◆ **INFORMATION SUPPLIED**
● ● ● ● ●
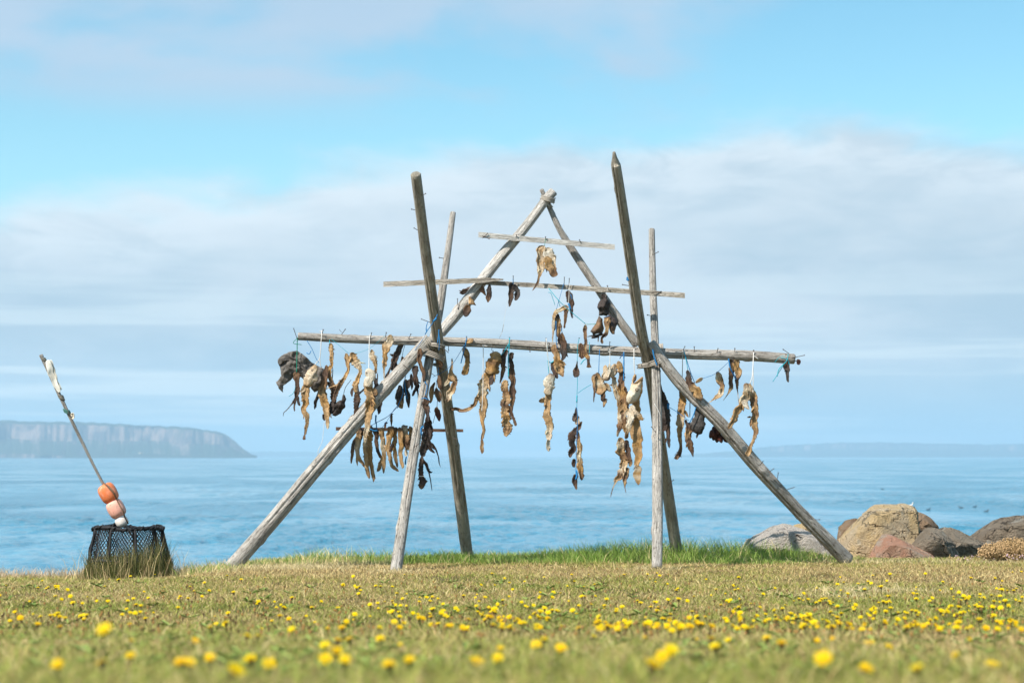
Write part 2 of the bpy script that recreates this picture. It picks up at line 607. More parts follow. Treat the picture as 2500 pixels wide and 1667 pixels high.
def pole(name, pts, mat, seed, crack=0, K=56, step=8.0, blunt=0.0, bumpy=0.03, knots=10, parent=None):
    """pts: (px, py, Y, diameter px). A round weathered pole with cracks and knots."""
    S = spline(pts, step)
    path = [at(p[0], p[1], p[2]) for p in S]
    rad = [p[3] * 0.5 * mpp(p[2]) for p in S]
    n = len(path)
    rng = random.Random(seed)
    kn = [(rng.uniform(0.05, 0.95) * n, rng.uniform(0, 6.28), rng.uniform(0.10, 0.22)) for _ in range(knots)]
    ck = [(rng.uniform(2.2, 4.1), rng.uniform(0.0, 0.25), rng.uniform(0.7, 1.0)) for _ in range(crack)]
    vs, fs, gr = [], [], []
    T0 = (path[-1] - path[0]).normalized()
    up = Vector((0, 1, 0))
    s = 0
    ends = []
    for i in range(n):
        a, b = path[max(0, i - 1)], path[min(n - 1, i + 1)]
        T = (b - a).normalized()
        N = (up - T * up.dot(T)).normalized()
        B = T.cross(N)
        if i:
            s += (path[i] - path[i - 1]).length
        for k in range(K):
            ph = 2 * math.pi * k / K
            q = Vector((math.cos(ph) * 1.3, math.sin(ph) * 1.3, s * 1.6 + seed * 7))
            r = 1 + bumpy * noise.noise(q * 1.2) * 1.6 + bumpy * 0.6 * noise.noise(Vector((q.x * 4, q.y * 4, q.z * 0.7)))
            for (ki, kp, ka) in kn:
                di = (i - ki) * step * 0.28
                if abs(di) < 6:
                    dp = (ph - kp + math.pi) % (2 * math.pi) - math.pi
                    r += ka * math.exp(-(di * di) * 0.25 - (dp * dp) * 9)
            for (cp_, c0, c1) in ck:
                tt = i / (n - 1)
                if c0 < tt < c1:
                    pp = cp_ + 0.22 * noise.noise(Vector((s * 1.1, seed, cp_)))
                    dp = (ph - pp + math.pi) % (2 * math.pi) - math.pi
                    r -= 0.34 * math.exp(-(dp * dp) * 110) * min(1, (tt - c0) * 14, (c1 - tt) * 14)
            vs.append(path[i] + (N * math.cos(ph) + B * math.sin(ph)) * rad[i] * r)
            gr.append((math.cos(ph) * 0.045 + seed, math.sin(ph) * 0.045, s))
    for i in range(n - 1):
        for k in range(K):
            k2 = (k + 1) % K
            fs.append((i * K + k, i * K + k2, (i + 1) * K + k2, (i + 1) * K + k))
    for e, sg in ((0, -1), (n - 1, 1)):              # worn, slightly uneven cut ends
        base = e * K
        T = (path[1] - path[0]).normalized() if e == 0 else (path[-1] - path[-2]).normalized()
        o = len(vs)
        for k in range(K):
            v = path[e] + (vs[base + k] - path[e]) * 0.82 + T * sg * rad[e] * (0.18 + 0.12 * noise.noise(Vector((k * .7, seed, e))))
            vs.append(v)
            gr.append(tuple(gr[base + k]))
        for k in range(K):
            k2 = (k + 1) % K
            fs.append((base + k, base + k2, o + k2, o + k) if sg > 0 else (base + k2, base + k, o + k, o + k2))
        fs.append(tuple(o + k for k in range(K)) if sg > 0 else tuple(o + k for k in range(K))[::-1])
    mb = MB()
    mb.add(vs, fs, None, gr)
    return mb.build(name, mat, parent or rack)


def nails(ob, lst, Y):
    """nails in a pole: (px, py, dx, dy) from the wood outwards, in photograph pixels"""
    for (x, y, dx_, dy_) in lst:
        mb = MB()
        p0, p1 = at(x, y, Y), at(x + dx_, y + dy_, Y - 0.01)
        d = (p1 - p0).normalized()
        tube(mb, [p0 - d * 0.02, p1], 0.0028, 5)
        tube(mb, [p1 - d * 0.001, p1 + d * 0.003], 0.006, 6)
        mb.build('nail', M['iron'], ob, smooth=False)


A = pole('post', [(1015, 426, 14.98, 25), (1040, 620, 15.42, 26), (1061, 770, 15.76, 27), (1078, 890, 16.08, 27), (1112, 1130, 16.62, 28), (1142, 1365, 17.12, 29)],
         M['wood_brown'], 1, crack=2, knots=14)
nails(A, [(1010, 512, -5, -1), (1020, 562, -9, -5), (1026, 481, 13, -8), (1056, 676, 2, -14), (1045, 785, -16, -6), (1080, 848, 14, 12), (1110, 1070, 6, 3)], 15.7)
B = pole('post', [(1106, 520, 16.50, 14), (1090, 640, 16.34, 17), (1072, 760, 16.18, 20), (1046, 890, 15.97, 22), (1000, 1170, 15.56, 25), (966, 1396, 15.22, 28)],
         M['wood_grey'], 2, crack=2, knots=16)
nails(B, [(1078, 630, -5, -1), (985, 1200, -5, 2), (1020, 1085, -4, 4)], 15.6)
C = pole('post', [(1499, 372, 14.86, 7), (1501, 388, 14.89, 14), (1503, 402, 14.92, 23), (1508, 430, 14.98, 24), (1540, 640, 15.46, 26), (1564, 800, 15.80, 27), (1586, 905, 16.09, 27), (1615, 1100, 16.54, 27), (1652, 1345, 17.08, 29)],
         M['wood_brown'], 3, crack=2, knots=12)
nails(C, [(1532, 697, -12, -2), (1635, 1180, 9, -9), (1597, 1050, -6, -8)], 15.6)
Dp = pole('post', [(1591, 561, 16.50, 15), (1594, 700, 16.28, 17), (1600, 860, 16.02, 20), (1604, 1000, 15.80, 24), (1605, 1200, 15.50, 26), (1604, 1386, 15.22, 26)],
          M['wood_grey'], 4, crack=2, knots=14)
nails(Dp, [(1598, 620, 9, -5), (1586, 770, -5, -1), (1600, 1282, -6, 9), (1613, 1080, 7, 4)], 15.7)
E = pole('ridge_pole', [(729, 821, 15.98, 19), (900, 829, 16.0, 21), (1100, 834, 16.0, 22), (1240, 840, 15.99, 23), (1440, 853, 16.0, 24), (1680, 865, 16.0, 25), (1820, 868, 16.0, 26), (1938, 876, 16.0, 25)],
         M['wood_ridge'], 5, crack=2, knots=20, bumpy=0.035)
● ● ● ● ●
◆ **GIVEN TASK**
Transcribe the preceding listing in its entirety and with exact wording, leaving out pictures.

◆ **RESULT OF THE TASK**
Write part 2 of the bpy script that recreates this picture. It picks up at line 607. More parts follow. Treat the picture as 2500 pixels wide and 1667 pixels high.
def pole(name, pts, mat, seed, crack=0, K=56, step=8.0, blunt=0.0, bumpy=0.03, knots=10, parent=None):
    """pts: (px, py, Y, diameter px). A round weathered pole with cracks and knots."""
    S = spline(pts, step)
    path = [at(p[0], p[1], p[2]) for p in S]
    rad = [p[3] * 0.5 * mpp(p[2]) for p in S]
    n = len(path)
    rng = random.Random(seed)
    kn = [(rng.uniform(0.05, 0.95) * n, rng.uniform(0, 6.28), rng.uniform(0.10, 0.22)) for _ in range(knots)]
    ck = [(rng.uniform(2.2, 4.1), rng.uniform(0.0, 0.25), rng.uniform(0.7, 1.0)) for _ in range(crack)]
    vs, fs, gr = [], [], []
    T0 = (path[-1] - path[0]).normalized()
    up = Vector((0, 1, 0))
    s = 0
    ends = []
    for i in range(n):
        a, b = path[max(0, i - 1)], path[min(n - 1, i + 1)]
        T = (b - a).normalized()
        N = (up - T * up.dot(T)).normalized()
        B = T.cross(N)
        if i:
            s += (path[i] - path[i - 1]).length
        for k in range(K):
            ph = 2 * math.pi * k / K
            q = Vector((math.cos(ph) * 1.3, math.sin(ph) * 1.3, s * 1.6 + seed * 7))
            r = 1 + bumpy * noise.noise(q * 1.2) * 1.6 + bumpy * 0.6 * noise.noise(Vector((q.x * 4, q.y * 4, q.z * 0.7)))
            for (ki, kp, ka) in kn:
                di = (i - ki) * step * 0.28
                if abs(di) < 6:
                    dp = (ph - kp + math.pi) % (2 * math.pi) - math.pi
                    r += ka * math.exp(-(di * di) * 0.25 - (dp * dp) * 9)
            for (cp_, c0, c1) in ck:
                tt = i / (n - 1)
                if c0 < tt < c1:
                    pp = cp_ + 0.22 * noise.noise(Vector((s * 1.1, seed, cp_)))
                    dp = (ph - pp + math.pi) % (2 * math.pi) - math.pi
                    r -= 0.34 * math.exp(-(dp * dp) * 110) * min(1, (tt - c0) * 14, (c1 - tt) * 14)
            vs.append(path[i] + (N * math.cos(ph) + B * math.sin(ph)) * rad[i] * r)
            gr.append((math.cos(ph) * 0.045 + seed, math.sin(ph) * 0.045, s))
    for i in range(n - 1):
        for k in range(K):
            k2 = (k + 1) % K
            fs.append((i * K + k, i * K + k2, (i + 1) * K + k2, (i + 1) * K + k))
    for e, sg in ((0, -1), (n - 1, 1)):              # worn, slightly uneven cut ends
        base = e * K
        T = (path[1] - path[0]).normalized() if e == 0 else (path[-1] - path[-2]).normalized()
        o = len(vs)
        for k in range(K):
            v = path[e] + (vs[base + k] - path[e]) * 0.82 + T * sg * rad[e] * (0.18 + 0.12 * noise.noise(Vector((k * .7, seed, e))))
            vs.append(v)
            gr.append(tuple(gr[base + k]))
        for k in range(K):
            k2 = (k + 1) % K
            fs.append((base + k, base + k2, o + k2, o + k) if sg > 0 else (base + k2, base + k, o + k, o + k2))
        fs.append(tuple(o + k for k in range(K)) if sg > 0 else tuple(o + k for k in range(K))[::-1])
    mb = MB()
    mb.add(vs, fs, None, gr)
    return mb.build(name, mat, parent or rack)


def nails(ob, lst, Y):
    """nails in a pole: (px, py, dx, dy) from the wood outwards, in photograph pixels"""
    for (x, y, dx_, dy_) in lst:
        mb = MB()
        p0, p1 = at(x, y, Y), at(x + dx_, y + dy_, Y - 0.01)
        d = (p1 - p0).normalized()
        tube(mb, [p0 - d * 0.02, p1], 0.0028, 5)
        tube(mb, [p1 - d * 0.001, p1 + d * 0.003], 0.006, 6)
        mb.build('nail', M['iron'], ob, smooth=False)


A = pole('post', [(1015, 426, 14.98, 25), (1040, 620, 15.42, 26), (1061, 770, 15.76, 27), (1078, 890, 16.08, 27), (1112, 1130, 16.62, 28), (1142, 1365, 17.12, 29)],
         M['wood_brown'], 1, crack=2, knots=14)
nails(A, [(1010, 512, -5, -1), (1020, 562, -9, -5), (1026, 481, 13, -8), (1056, 676, 2, -14), (1045, 785, -16, -6), (1080, 848, 14, 12), (1110, 1070, 6, 3)], 15.7)
B = pole('post', [(1106, 520, 16.50, 14), (1090, 640, 16.34, 17), (1072, 760, 16.18, 20), (1046, 890, 15.97, 22), (1000, 1170, 15.56, 25), (966, 1396, 15.22, 28)],
         M['wood_grey'], 2, crack=2, knots=16)
nails(B, [(1078, 630, -5, -1), (985, 1200, -5, 2), (1020, 1085, -4, 4)], 15.6)
C = pole('post', [(1499, 372, 14.86, 7), (1501, 388, 14.89, 14), (1503, 402, 14.92, 23), (1508, 430, 14.98, 24), (1540, 640, 15.46, 26), (1564, 800, 15.80, 27), (1586, 905, 16.09, 27), (1615, 1100, 16.54, 27), (1652, 1345, 17.08, 29)],
         M['wood_brown'], 3, crack=2, knots=12)
nails(C, [(1532, 697, -12, -2), (1635, 1180, 9, -9), (1597, 1050, -6, -8)], 15.6)
Dp = pole('post', [(1591, 561, 16.50, 15), (1594, 700, 16.28, 17), (1600, 860, 16.02, 20), (1604, 1000, 15.80, 24), (1605, 1200, 15.50, 26), (1604, 1386, 15.22, 26)],
          M['wood_grey'], 4, crack=2, knots=14)
nails(Dp, [(1598, 620, 9, -5), (1586, 770, -5, -1), (1600, 1282, -6, 9), (1613, 1080, 7, 4)], 15.7)
E = pole('ridge_pole', [(729, 821, 15.98, 19), (900, 829, 16.0, 21), (1100, 834, 16.0, 22), (1240, 840, 15.99, 23), (1440, 853, 16.0, 24), (1680, 865, 16.0, 25), (1820, 868, 16.0, 26), (1938, 876, 16.0, 25)],
         M['wood_ridge'], 5, crack=2, knots=20, bumpy=0.035)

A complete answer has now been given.